De nos jours, la manipulation ne relève plus exclusivement des médias d’Etat mais étonnamment plus des réseaux sociaux, avec une capacité de nuisance encore beaucoup plus chirurgicale. Ils s’attaquent même à la vie privée d’honnêtes personnes, et semblent carrément échapper à tout contrôle. Et rien n’est pire de se rendre compte que ce sont plus des tarés et de ratés qui passent leur temps à dénigrer, manipuler, insulter et à lyncher publiquement d’honnêtes citoyens. Pourquoi tant de quiétude aux imposteurs désormais vent debout contre le pluralisme de la pensée ? Que serait un Sénégal où règnerait l’homogénéisation de la conscience ? D’ailleurs y-a-t-il vraiment une déontologie pour les réseaux sociaux ? Et d’où vient cette poussée fulgurante de cette forme de communication digitale? La faillite des médias professionnels ne participe-t-elle pas à la consécration des réseaux sociaux ? Le dérèglement de la norme déontologique n’a-t-il pas précipité cette la fulgurance de la poussée des plateformes digitales ? Ces réseaux sociaux ne creusent-ils pas des fosses de destruction où des cibles à abattre sont précipitées et plongées sans défense dans la boue ? Pourquoi ne pas alors les réguler, les régulariser et les humaniser pour mieux les adapter aux aspirations profondes des peuples ?

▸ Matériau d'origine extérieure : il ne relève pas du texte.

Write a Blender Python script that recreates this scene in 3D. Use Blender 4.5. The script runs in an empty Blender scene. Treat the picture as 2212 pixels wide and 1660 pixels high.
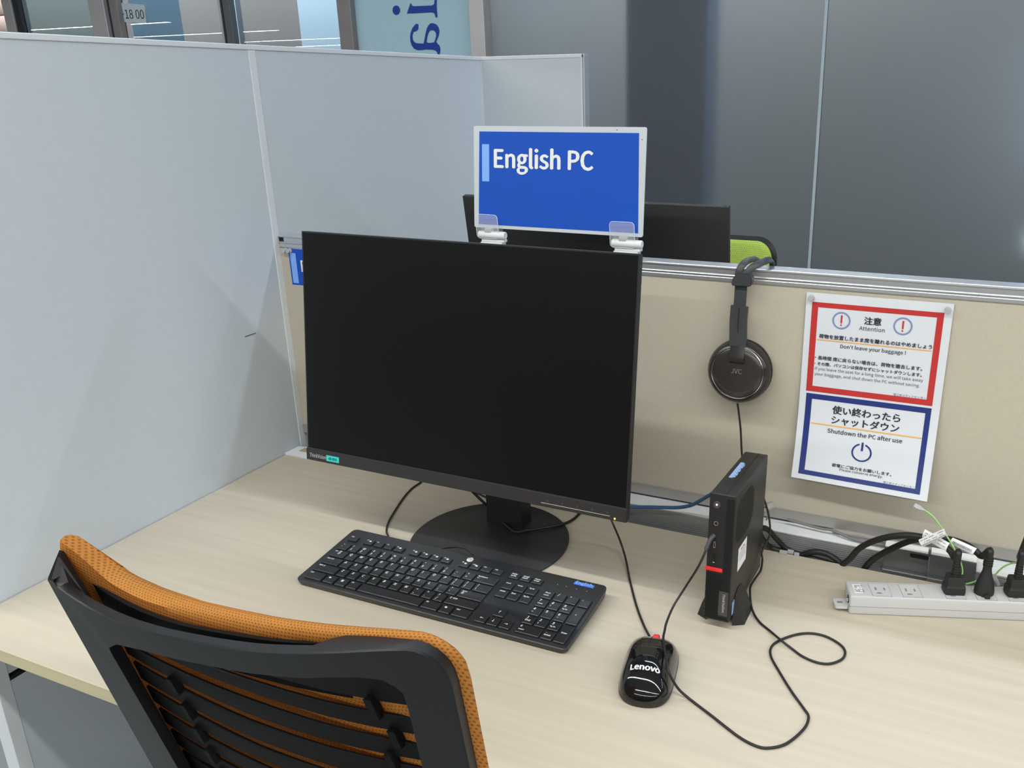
import bpy, bmesh, math, random
from math import sin, cos, pi, radians
from mathutils import Vector, Matrix, Euler
random.seed(4)
S = bpy.context.scene
C = S.collection
# ------------------------------------------------------------------ camera, world, lights, exposure
cd = bpy.data.cameras.new('camera'); cam = bpy.data.objects.new('camera', cd); C.objects.link(cam)
cam.location = (1.2179, -1.1875, 0.6882); cam.rotation_euler = (1.2460, 0.0117, 0.4126)
cd.sensor_width = 36; cd.lens = 30.087; cd.shift_x = -0.08559; cd.shift_y = -0.00717
cd.clip_start = 0.02; cd.clip_end = 100
S.camera = cam
W = bpy.data.worlds.new('world'); S.world = W; W.use_nodes = True
W.node_tree.nodes['Background'].inputs[0].default_value = (0.86, 0.93, 1.0, 1)
W.node_tree.nodes['Background'].inputs[1].default_value = 0.30
S.view_settings.view_transform = 'Standard'; S.view_settings.look = 'None'
S.view_settings.exposure = 0.43; S.view_settings.gamma = 1.0; S.view_settings.use_curve_mapping = False
S.cycles.use_denoising = True
S.cycles.max_bounces = 8; S.cycles.diffuse_bounces = 4; S.cycles.glossy_bounces = 4; S.cycles.transmission_bounces = 8
S.cycles.sample_clamp_indirect = 6; S.cycles.caustics_reflective = False; S.cycles.caustics_refractive = False
LAMPS = []
def area(name, loc, sx, sy, power, col=(1, 1, 1), rot=(0, 0, 0)):
    l = bpy.data.lights.new(name, 'AREA'); l.shape = 'RECTANGLE'; l.size = sx; l.size_y = sy
    l.energy = power; l.color = col
    o = bpy.data.objects.new(name, l); C.objects.link(o); o.location = loc; o.rotation_euler = rot
    return o
ZC = 1.95                                     # ceiling underside above the desk top (z = 0)
PW = 27.0
LCA = (0.86, 0.97, 1.14); LCB = (1.0, 0.99, 0.93)
for ry, k in ((0.79, 0.40), (-1.29, 0.95), (-3.37, 0.9), (-5.4, 0.8)):      # the long strip lights of the room
    for rx in (-1.6, 0.9, 3.4, 5.9, 8.4):
        LAMPS.append((rx, ry)); area('strip_light', (rx, ry, ZC - 0.032), 2.4, 0.07, PW * k, LCA if ry > 0 else LCB)
FAR = [(-14.7, -7.3), (-14.7, -10.0), (-14.7, -12.9), (-15.6, -15.5)]
for rx, ry in FAR:
    area('strip_light', (rx, ry, ZC - 0.032), 4.2 if ry > -15 else 3.0, 0.10, 70)
area('corridor_fill', (-3.2, 2.06, 1.90), 4.4, 0.32, 105, (0.86, 0.95, 1.1))  # added unseen light, brightens the panels behind the clear glass
area('corridor_fill', (0.35, 2.40, 1.90), 1.6, 0.5, 22, (0.9, 0.96, 1.0))  # added unseen light for the wall and column behind the frosted panes

# ------------------------------------------------------------------ materials
def mat(name, col, rough=0.5, metal=0.0, var=0.03, vscale=30.0, stretch=(1, 1, 1), bump=0.0, bscale=200.0, spec=0.5, emit=None, trans=0.0, ior=1.45, coat=0.0, alpha=1.0):
    m = bpy.data.materials.new(name); m.use_nodes = True; nt = m.node_tree; N = nt.nodes; L = nt.links
    b = N['Principled BSDF']
    b.inputs['Roughness'].default_value = rough; b.inputs['Metallic'].default_value = metal
    b.inputs['Specular IOR Level'].default_value = spec; b.inputs['IOR'].default_value = ior
    b.inputs['Transmission Weight'].default_value = trans; b.inputs['Coat Weight'].default_value = coat
    b.inputs['Alpha'].default_value = alpha
    tc = N.new('ShaderNodeTexCoord'); mp = N.new('ShaderNodeMapping'); L.new(tc.outputs['Object'], mp.inputs[0])
    mp.inputs['Scale'].default_value = stretch
    no = N.new('ShaderNodeTexNoise'); no.inputs['Scale'].default_value = vscale; no.inputs['Detail'].default_value = 4
    L.new(mp.outputs[0], no.inputs['Vector'])
    rp = N.new('ShaderNodeValToRGB'); rp.color_ramp.elements[0].position = 0.3; rp.color_ramp.elements[1].position = 0.7
    rp.color_ramp.elements[0].color = tuple(c * (1 - var) for c in col[:3]) + (1,)
    rp.color_ramp.elements[1].color = tuple(min(1, c * (1 + var)) for c in col[:3]) + (1,)
    L.new(no.outputs['Fac'], rp.inputs[0]); L.new(rp.outputs[0], b.inputs['Base Color'])
    if bump > 0:
        n2 = N.new('ShaderNodeTexNoise'); n2.inputs['Scale'].default_value = bscale; L.new(tc.outputs['Object'], n2.inputs['Vector'])
        bp = N.new('ShaderNodeBump'); bp.inputs['Strength'].default_value = bump; bp.inputs['Distance'].default_value = 0.0006
        L.new(n2.outputs['Fac'], bp.inputs['Height']); L.new(bp.outputs[0], b.inputs['Normal'])
    if emit:
        b.inputs['Emission Color'].default_value = tuple(emit[:3]) + (1,); b.inputs['Emission Strength'].default_value = emit[3]
    return m
def srgb(r, g, b):
    f = lambda c: (c / 255 / 12.92) if c / 255 <= 0.04045 else ((c / 255 + 0.055) / 1.055) ** 2.4
    return (f(r), f(g), f(b))
M = {}
M['wood'] = mat('maple_laminate', (0.54, 0.485, 0.395), 0.42, var=0.06, vscale=3.0, stretch=(1.2, 26, 1), spec=0.35)
M['wood_edge'] = mat('maple_edge_band', (0.56, 0.50, 0.33), 0.5, var=0.05, vscale=3, stretch=(1, 20, 20))
M['part'] = mat('grey_partition_laminate', (0.55, 0.61, 0.67), 0.5, var=0.012, vscale=60)
M['cap'] = mat('pale_painted_metal', (0.68, 0.72, 0.76), 0.4, var=0.01)
M['capdark'] = mat('dark_joint', (0.06, 0.06, 0.06), 0.7)
M['tan'] = mat('tan_screen_fabric', (0.50, 0.465, 0.385), 0.85, var=0.025, vscale=180, bump=0.3, bscale=900)
M['alu'] = mat('brushed_aluminium', (0.62, 0.64, 0.67), 0.32, 0.75, var=0.04, vscale=6, stretch=(1, 60, 60))
M['aluw'] = mat('pale_aluminium', (0.86, 0.90, 0.95), 0.5, 0.0, var=0.02)
M['alud'] = mat('ribbed_aluminium', (0.36, 0.37, 0.38), 0.45, 0.5, var=0.03)
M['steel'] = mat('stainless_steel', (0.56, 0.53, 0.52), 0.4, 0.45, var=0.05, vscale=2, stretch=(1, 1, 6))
M['bracket'] = mat('dark_grey_steel', (0.13, 0.135, 0.145), 0.38, 0.4, var=0.05, vscale=20)
M['black'] = mat('black_plastic', (0.014, 0.0145, 0.016), 0.42, var=0.05)
M['blackmat'] = mat('matt_black_plastic', (0.018, 0.018, 0.019), 0.6, var=0.05, bump=0.15, bscale=1500)
M['keyb'] = mat('keyboard_black_plastic', (0.013, 0.0145, 0.018), 0.36, spec=0.8, var=0.04, bump=0.15, bscale=1800)
M['key'] = mat('keycap_black_plastic', (0.012, 0.0135, 0.0165), 0.38, spec=0.8, var=0.04, bump=0.15, bscale=1800)
M['screen'] = mat('dark_lcd_panel', (0.0055, 0.006, 0.0065), 0.32, var=0.01, spec=0.25)
M['gloss'] = mat('glossy_black_plastic', (0.006, 0.006, 0.007), 0.07, var=0.02, coat=0.4)
M['hpgloss'] = mat('glossy_dark_grey_plastic', (0.03, 0.027, 0.027), 0.16, var=0.04)
M['hpgrey'] = mat('headband_dark_grey', (0.045, 0.048, 0.055), 0.42, var=0.04)
M['leather'] = mat('black_ear_pad', (0.014, 0.014, 0.015), 0.55, bump=0.4, bscale=700)
M['rubber'] = mat('black_rubber_cable', (0.013, 0.013, 0.014), 0.45, var=0.04)
M['white'] = mat('white_print', (0.82, 0.84, 0.86), 0.5, var=0.005)
M['paper'] = mat('white_paper', (0.69, 0.73, 0.80), 0.45, var=0.006)
M['legend'] = mat('keycap_legend_white', (0.80, 0.82, 0.84), 0.6, var=0.01)
M['red'] = mat('red_print', srgb(190, 52, 52), 0.45, var=0.02)
M['navy'] = mat('navy_print', srgb(35, 52, 122), 0.45, var=0.02)
M['ring'] = mat('periwinkle_print', srgb(125, 140, 190), 0.45, var=0.01)
M['amber'] = mat('amber_print', srgb(240, 176, 92), 0.45, var=0.01)
M['ink'] = mat('black_ink', srgb(42, 45, 62), 0.5, var=0.01)
M['inkg'] = mat('grey_ink', srgb(92, 97, 112), 0.5, var=0.01)
M['blue'] = mat('blue_sign_print', (0.013, 0.085, 0.50), 0.6, var=0.01, spec=0.2)
M['lblue'] = mat('pale_blue_print', srgb(130, 175, 250), 0.45, var=0.01)
M['frost'] = mat('frosted_acrylic', (0.56, 0.61, 0.67), 0.4, var=0.01)
M['teal'] = mat('teal_sticker', srgb(62, 205, 195), 0.5, var=0.01)
M['tealink'] = mat('dark_teal_ink', srgb(30, 130, 130), 0.5)
M['orange'] = None
M['lime'] = None
M['whitepl'] = mat('white_plastic', (0.74, 0.77, 0.80), 0.35, var=0.01)
M['strip'] = mat('warm_grey_plastic', (0.54, 0.55, 0.565), 0.42, var=0.01, bump=0.1, bscale=1500)
M['stripd'] = mat('socket_shadow_grey', (0.20, 0.21, 0.24), 0.6)
M['clear'] = mat('clear_acrylic', (0.85, 0.90, 0.95), 0.12, alpha=0.16, var=0.0)
M['pin'] = mat('clear_pin_plastic', (0.86, 0.88, 0.92), 0.12, trans=0.5, ior=1.4, var=0.0)
M['lan'] = mat('blue_network_cable', srgb(62, 98, 140), 0.5)
M['greycab'] = mat('grey_cable', (0.20, 0.20, 0.20), 0.5)
M['green'] = mat('green_yellow_wire', srgb(150, 205, 120), 0.5, var=0.12, vscale=40)
M['redpl'] = mat('red_plastic', srgb(225, 45, 50), 0.4)
M['chair'] = mat('chair_black_plastic', (0.006, 0.0065, 0.008), 0.42, spec=0.5, var=0.04, bump=0.12, bscale=1500)
M['slat'] = mat('chair_slat_plastic', (0.010, 0.0105, 0.011), 0.55, var=0.05, spec=0.1)
M['chrome'] = mat('polished_metal', (0.75, 0.75, 0.76), 0.12, 1.0, var=0.01)
M['gunmetal'] = mat('silver_ring', (0.62, 0.60, 0.58), 0.2, 1.0, var=0.01)
M['pcside'] = mat('pc_case_black', (0.020, 0.019, 0.0175), 0.42, 0.1, var=0.05, bump=0.15, bscale=2500)
M['pclabel'] = mat('blue_grey_tape', srgb(150, 178, 222), 0.4)
M['greyl'] = mat('dark_grey_badge', (0.055, 0.052, 0.055), 0.4)
M['silver'] = mat('silver_print', (0.55, 0.54, 0.53), 0.4, 0.3)
M['floor'] = mat('pale_floor_tile', (0.24, 0.26, 0.27), 0.45, var=0.03, vscale=8)
M['ceil'] = mat('white_ceiling_board', (0.80, 0.81, 0.82), 0.8, var=0.01)
M['wallw'] = mat('off_white_wall', (0.40, 0.42, 0.43), 0.8, var=0.01)
M['led'] = mat('amber_led', (0.9, 0.6, 0.1), 0.4, emit=(1.0, 0.62, 0.05, 2.2))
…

L’heure n’est-elle pas venue d’arrêter les dérives raciales, religieuses et ethnicistes qui sapent hideusement la cohésion sociale et menacent dangereusement l’unité nationale? Pourquoi ne pas rigoureusement appliquer la loi sur la protection des données à caractère personnel ? Pourquoi hésiter à sévir contre tous ceux qui l’enfreignent ? Les supposés intellectuels n’ont-ils pas renoncé à leur mission de veille et d’éveilleurs de consciences? Pourquoi leur silence atomique? Et d’ailleurs, est-ce un silence ou une démission irresponsable? Pourquoi ont-ils renoncé à leur noble mission d’éducateurs privée ? Lorsque ceux qui sont censés montrer la voie s’emmurent dans un silence assourdissant, lorsqu’ils préfèrent fermer les yeux et détourner leur esprit de la pourriture qui envahit la société, c’est alors en toute beauté, l’établissement d’un tribunal des consciences et hélas, le début de l’apocalypse. C’est ce qui arrive, lorsque le CNRA ne remplit pas équitablement son rôle. C’est surtout ce qui advient lorsque le procureur de la république ne s’autosaisit pas de précédents graves relatifs à la corruption et à la concupiscence. Plus inquiétant, c’est ce qui arrive lorsque l’assemblée nationale est la caisse de résonance de l’exécutif, et que le parti au pouvoir étouffe la respiration démocratique.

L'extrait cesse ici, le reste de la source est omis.